Das Abmahnunwesen ist eine rein deutsche Spezialität, die nirgendwo sonst auf der Welt in vergleichbarer Form existiert. Es ist ein Sonderrecht, das von Ihrem gesamten Berufsstand, trotz gelegentlich öffentlich geheuchelter Krokodilstränen, aktiv gefördert und unterstützt wird. Warum auch nicht? Nicht allein die Abmahnanwälte profitieren davon, sondern bei jedem einzelnen Prozess, und oft genug lange vorher bei der Beratung, auch die der Gegenseite. Welcher Berufsstand kassiert denn letztlich die von ihnen gerade eingesammelte Summe und wird somit auch von mir gerade wieder gemästet? Juristen stellen 100 % der Judikative, eine überwältigende Mehrheit der Exekutive, und sind mehr oder weniger die größte Gruppe in der Legislative. Hätte der Stand tatsächlich ein auch nur geringstes Interesse an der Behebung des Mißstandes, er verfügte wie kein anderer über die Mittel dazu.

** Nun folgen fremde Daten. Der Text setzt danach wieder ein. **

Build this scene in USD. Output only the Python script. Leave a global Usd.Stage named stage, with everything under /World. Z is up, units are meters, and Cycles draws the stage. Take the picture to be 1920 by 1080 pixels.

Zweitens zeigte der monierte Link nicht auf einen Beitrag des ZDF, sondern auf eine unter Verstoß des Urheberrechts erstellte illegale Kopie davon. Sie taten dies nicht aus freier Wahl sondern aus Mangel an Alternativen. Es muß in einem freien Rechtsstaat möglich sein und bleiben, das öffentliche Wort eines anderen zu diskutieren und zu kritisieren. Damit eine solche Kritik ihren Sinn behält, muß es dem Leser möglich sein, beide Seiten, vor allem aber das kritisierte Original, selbst lesen zu können. In der Vergangenheit war dies nie ein Problem, das öffentliche Wort besaß eine inhärente Permanenz. Jeder Leser konnte Flugblätter des siebzehnten Jahrhunderts aufbewahren und sie existieren in den Bibliotheken noch heute. Dies ist – in vollständigem Widerspruch zu seinem eigentlichen Zweck – mit dem World-Wide-Web anders geworden. Ohne urheberrechtlich bedenkliche oder verbotene Kopien kann ein Autor heute mit einem Schlag ein in großer Auflage verteiltes "Flugblatt" verschwinden lassen und ungeschehen machen. Orwells Vision von 1984 ist Wirklichkeit und das weit einfacher, müheloser und wirkungsvoller, als er es erträumen konnte. So etwas steht in eklatantem Widerspruch zu allen Regeln des WWW, siehe Cool URIs don’t change, Web Pages Must Live Forever, und URL as UI. Diese bewußt und künstlich geschaffene Möglichkeit, nachträglich die Geschichte zu bereinigen, muß endlich abgeschafft werden und das geht nur mit dem Recht, zu Dokumentationszwecken angefertigte Kopien nicht nur besitzen sondern bei Bedarf auch zitieren zu können. Die dokumentierten Beweise für Zensur und Fälschungen des russischen Stalinismus wären in Zukunft nach deutschem Recht nicht mehr möglich. Verfolgt wurden sie allerdings von Stalin auch schon, insofern ist also alles beim alten geblieben.

Im Falle des öffentlich-rechtlichen Fernsehens kommt dabei hinzu, daß hier eine aus Zwangsgebühren bezahlte Leistung, auf die der Gebührenzahler einen Anspruch hat, vernichtet und verweigert wird.